Смутная надежда, затаившаяся в сердце Ивана, вдруг становится чудовищным деянием, и это деяние ужасает его. Из-за Смердякова, совершившего на деле то, что его хозяин совершал в помыслах, Иван виновен уже не в мечте, а в поступке. Смердяков – это слияние мысли и действия. Смердяков – возмездие за духовную безответственность. Смердяков – кара мыслителя, освободившего себя от нравственного закона.
«…Вы, пожалуй, и сами очень желали тогда смерти родителя вашего, – говорит ему Смердяков. – Чтоб убить – это вы сами ни за что не могли-с, да и не хотели, а чтобы хотеть, чтобы другой кто убил, это вы хотели». Иван сам себя допрашивает, сам себя убеждает, путается в мыслях: «Да, я этого тогда ждал, это правда! Я хотел, я именно хотел убийства». А потом: «Хотел ли я убийства, хотел ли?» Ожидание отцеубийства, сама мысль о нем делают Ивана виновным. «Вы убили, вы главный убивец и есть, а я только вашим приспешником был», – твердит ему Смердяков. И лакей объясняет своему учителю, как созревало его, Смердякова, решение.
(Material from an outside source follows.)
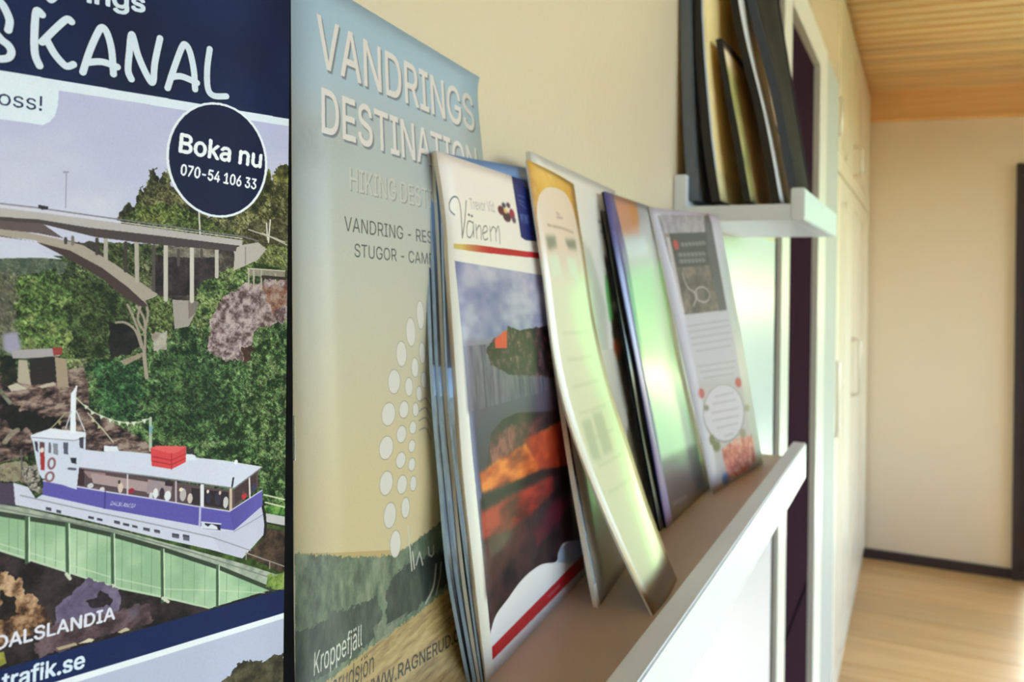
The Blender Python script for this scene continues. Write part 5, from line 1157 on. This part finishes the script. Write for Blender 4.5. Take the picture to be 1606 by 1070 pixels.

По сути, он убил потому, что ничто не удерживало его от убийства. Из речей интеллектуала Ивана Смердяков вывел заключение, что в этом мире «все позволено». Нет Бога. Нет ада. «…ибо коли Бога бесконечного нет, то и нет никакой добродетели, да и не надобно ее тогда вовсе. Это вы вправду. Так я и рассудил».
Смердяков, отрекшись от общечеловеческой морали, переступив стену, путает свободу и произвол. Он убивает. И этим актом соединяет во зле Ивана Карамазова, утверждающего, что «все позволено», и Дмитрия Карамазова, восклицающего: «Зачем живет такой человек?»
Иван, невиновный перед законом, установленным людьми, судит себя сам. Отвернувшись от Бога, он оказывается лицом к лицу со Смердяковым. Вместо сверхчеловека он обнаруживает обезьяну. Вместо ведущей к свету лестницы – мрачную бездну. Вместо высшего разума – безумие. Этот умный, образованный, одухотворенный человек подвержен галлюцинациям. Он раздваивается. Он видит дьявола. И этот дьявол – он сам. «Ты – я, сам я, только с другою рожей. Ты именно говоришь то, что я уже мыслю… Только все скверные мои мысли берешь, а главное – глупые. Ты глуп и пошл».